Много лет назад мы с университетским приятелем читали роман Мерля “За стеклом ” — единственное произведение, в котором говорилось о 68-м годе, о гошистском мордобое и западных леваках. Тираж этой книги, будто в пособии для служебного пользования, указан не был. Это было странное чтение. Чужая жизнь, полная политических событий, казалась сказкой в нашем безвременье. Я вспоминаю
об этом потому, что до сих пор о западных левых у нас весьма смутное представление — несмотря на то что переведены уже десятки книг о них, книг художественных и научных.

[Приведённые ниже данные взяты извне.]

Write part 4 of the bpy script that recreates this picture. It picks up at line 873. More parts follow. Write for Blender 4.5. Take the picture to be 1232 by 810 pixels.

““THE” так же сложно пересказать или откомментировать, как и просто выговорить ”,— замечал Эдуард Лимонов в предисловии. Кстати, в то время Лимонов демонстративно отказался от литературы в пользу политики. Употребление иностранных слов в этом смысле весьма показательно. Каждый хочет свою образованность показать. Специфика современных леваков в том, что в текст вклиниваются английские слова — слова, импортированные из рок-музыки и компьютерного сленга.
Собственно иностранного языка молодые люди, как правило, не знают.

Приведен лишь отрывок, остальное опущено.